I'm sure Gerry Brownlee agrees with you.
-
Dear Harold, This note is a very sad one. In fact the saddest I have ever written. Words are not adequate to express my sorrow or to indicate what the departure of your mother means to me. She passed away peacefully ... Her passing was just like the running down of a clock, gently to the end. About an hour and a half before she died, she said "Goodbye: Goodbye everybody", and her last words were to me, uttered when she was very weak, "Darling, I am all right..."
I'm not ashamed to say that made me tear up.
I got married a month ago, to a man I love very dearly. I think the way I put it best was to my aunt, maybe three years ago, when she asked me why I thought he was a keeper. I told her it was because every morning when I woke up, it made me happy to see him lying next to me. And that's it, really; I never fell in love with him, in any sort of big, obvious, butterflies-in-the-stomach way. I just realised that it made me absurdly happy to have him there in every small moment. I'm supposed to be too young to know what love really is, or how to do it right, but if being happy that you get to do the dishes with someone isn't love, I'm not sure what is.
-
"Hogfather" - the movie -is apparently on, on Thursday evening ( family person just emailed me but didnt include time or channel because I'll be over the hill then, and watching it with them.)
Really? Choice. I've done the re-read but a re-watch will be just the ticket for Christmas Eve.
-
In which case, why not revisit Gerald Durrell ( My Family and Other Animals, Beasts in My Belfry, The Bafut Beagles, Three Singles to Adventure, A Zoo in My Luggage ...)?

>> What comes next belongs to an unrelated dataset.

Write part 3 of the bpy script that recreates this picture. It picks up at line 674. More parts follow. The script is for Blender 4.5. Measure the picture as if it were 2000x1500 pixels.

On second thoughts, 8 might be a little young ... but I started reading him at around 10 *shrug*.No, it's about perfect, at least for My Family and Other Animals; it's the same age as the protagonist, after all.
While we're in the thirties, there's also Arthur Ransome (Swallows and Amazons etc.) Or what about Brian Jacques' Redwall books? Depends on the child's taste for anthropomorphism, of course, but if he likes Calvin and Hobbes you're probably OK on that front.
-
So what are the books that you've read a zillion times?
Everything I own, basically, because my criterion for buying books tends to be "how many times will I re-read it?" rather than anything else. Books I just want to try I'll get out of the library.
What I'm re-reading right now for the zillionth time, though, is Jostein Gaardner's The Christmas Mystery - the proper way, one day of December at a time. The really religious bits bother me a little more now than they did at sixteen, when I first read it - but it's such a lovely way to tell the myth of Christmas that they mostly flow over me.
-
On the one hand I strive to introduce more literary fruit and veg into his starchy white-bread book diet - tips appreciated
Not *exactly* what you're asking for, but if the eight-year-old likes Hardy Boys, may I suggest the Adventure books, by Willard Price? They're horrifically un-PC, especially when it comes to anyone who's not an upstanding white male like the heroes of the piece, but I loved them to bits when I was his age, and they still can't be beaten for random natural history facts.
-
My family is developing a tradition of trying to cook the ham on the BBQ, letting the fat run off to the tray, which then catches fire, cooking the lid of the BBQ, flames six feet high, almost setting the house on fire.
But each to their own I guess.
That sounds like the kind of tradition I could get behind, but I admit there are potential downsides.
I quite liked 2009 - I acquired a husband and a degree, and ditched a much-hated job - but it was very much a year of transition. Glad it happened, happy to move on.